There are other even more isolated beaches here like one of my favorites, Hammocks Beach which is accessible only by boat.  I could have mentioned Cape Lookout National Seashore and its 57 miles of isolated beach, but getting some space on the beach is not a challenge here.

You will find some crowds if you try to launch your boat at the Wildlife Resources Ramp in Cedar Point during July weekends, but you will likely find plenty of space at the Emerald Isle Wildlife Resources Ramp.  There will be lots of boats it you are on the water from 11AM to 4PM, but if you leave at 7:30 AM and get back before 10AM, the crowds are not nearly as bad.  Of course you could just enjoy the waters of the White Oak River which is much less crowded than the Intracoastal Waterway.

If you are going kayaking, the White Oak River is an especially good choice and it is never crowded. There are lots of areas of the White Oak that are almost off limits to boats because of oyster rocks which are easy to avoid in a kayak.  I have kayaked each of the last four days.  My trips have ranged from two hours to close to four hours.  I have seen a total of two other kayaks and perhaps twelve to fifteen boats in the four days.  That is not exactly beltway style traffic.
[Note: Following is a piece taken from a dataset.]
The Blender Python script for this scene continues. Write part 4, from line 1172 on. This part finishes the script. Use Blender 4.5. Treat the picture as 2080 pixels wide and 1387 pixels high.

On July 3, I took our skiff into the marshes on the other side of the Intracoastal Waterway by Swansboro.  I was back home by just after 9AM.  I saw two boats on the Intracoastal Waterway and one boat fishing under the Highway 24 Bridge in Swansboro.  Again that is no where close to heavy traffic.

There are plenty of people here in spite of those examples. We just have lots of room for everyone to spread out.  In fact we are so uncrowded during the off-season that most of us look forward to the spring crowds to bring a little life to the beach areas.

We are not the beach for everyone, but if you are trying to avoid crowds, you can easily do so here on the Crystal Coast near Emerald Isle.  You might have to drive a few minutes to get to a Target, but if you are coming to the beach to shop,  you probably need to pick a different beach than one of ours anyway.

If you want uncrowded beaches, fishing , kayaking or some boating before you finish the day with a walk on the beach under an unmatched canopy of stars in the soft, warm beach air, then you will probably enjoy your time here.  We also have local caught seafood and plenty of local produce.  Cooking at home is a great way to avoid restaurant crowds.

Beyond the lack of crowds this is a great place to vacation or to live. You certainly will not find a more family friendly area.

However,  there are better places for shopping, listening to iPods, and going to night clubs.  Our beaches are the ones which reconnect your soul to the natural world.  This is a part of the world where you can hear yourself think.  We are all about unwinding people who spend most of the year being wound up way too tight.

Come visit and you will fall in love with the area.  If you want to read more about the area try our book, A Week At The Beach – The 2013 Emerald Isle Travel Guide.  You will easily pick up enough beach lover secrets to justify its $4.99 price at the Kindle store.  You can read it on your iPad or other electronic device including your smart phone with free Kindle reader software.

If you need some additional visual stimulation to convince you that the Crystal Coast is the right spot, here are a few resources.  This is a link to an album of pictures of my July 2, 2013 hike at the Point.  This is a slide show of a boat trip down the White Oak and out to the Point area. If video is more your style, try this short YouTube video of my July 3 trip into the marshes.  Finally if kayaking is more your thing, this is a web album of my kayaking trip down the White Oak River on July 6.

One way or the other, I think you will be convinced that the 2013 Fourth of July week was a great one here on the North Carolina coast. Even the weather cooperated.